08 September 2015
by Angus Grigg

China defies Abbott showing "coal not good for humanity"

Prime Minister Tony Abbott may believe coal is "good for humanity", but China is taking the opposite view.

Official figures released on Tuesday showed the volume of coal imports fell 31.3 per cent over the first eight months of the year, as China's overall trade for August decline more than expected.

China's historical decline in coal imports and usage is being partly driven by the slowing economy, but equally by a switch to cleaner fuels.

The same official figures, from the Customs Bureau, show China's imports of liquefied natural gas (LNG) were up 14.8 per cent in volume over the first eight months of the year. This suggests China's is moving away from coal and towards gas at a time when plunging oil prices make such a decision far cheaper.

China's overall coal consumption was down 5 per cent in the first five months of the year. Australian LNG producers look to be benefiting from China's switch, even if they are being forced to accept lower prices.

A separate report from the Customs Bureau, released late last month, shows China bought 4.28 billion yuan ($966 million) worth of LNG from Australia over the first six months of the year.

While still small compared to iron ore and coal the value of Australian LNG exports to China rose 125 per cent over the first half, even as oil prices collapsed.

The other big growth area is agriculture. The value of Australian wheat exports to China was up 45 per cent over the first six months of the year, while wool was up 10 per cent.

That ranked wheat third behind coal and iron in terms of exports to China, with wool a very close fourth.

While these gains in LNG, wool and wheat will not make up for lost federal government revenue from coal and iron ore exports, they do demonstrate the transition which is underway in China.

The data shows the world's second biggest economy is demanding more food and clean fuel from the world, but less coal and cars, while iron ore volumes are broadly flat.

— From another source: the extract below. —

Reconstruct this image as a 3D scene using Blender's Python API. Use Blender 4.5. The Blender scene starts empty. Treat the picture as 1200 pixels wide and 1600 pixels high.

For the fist eight months of the year, China's cereal crop imports were up 85 per cent, while car imports were down 26 per cent.

China's overall iron ore imports stood at 74 million tonnes in August, almost identical to the same time last year, but 7 per cent more than the same month in 2013.

This paints a mixed picture of China coming into the fourth quarter, as its overall trade position worsened again in August, as both exports and imports declined more than expected.

China's imports fell 14.3 per cent last month compared to a year earlier, while exports were down 6.1 per cent over the same period. China's overall trade in August was down 9.7 per cent.

The value of China's trade with Australia fell by 18.6 per cent for the first eight months of the year, reflection the big falls in the price of coal and iron ore.

Both the August export and import numbers were far worse than the market had expected and came after big declines in July.

The worse than expected numbers for August are likely to raise fresh doubts about the health of China's economy, which is already struggling to meet its annual growth target of 7 per cent.

China has cut interest rates five times since November last year in response to the weak economy and the government has said it would do more to support growth.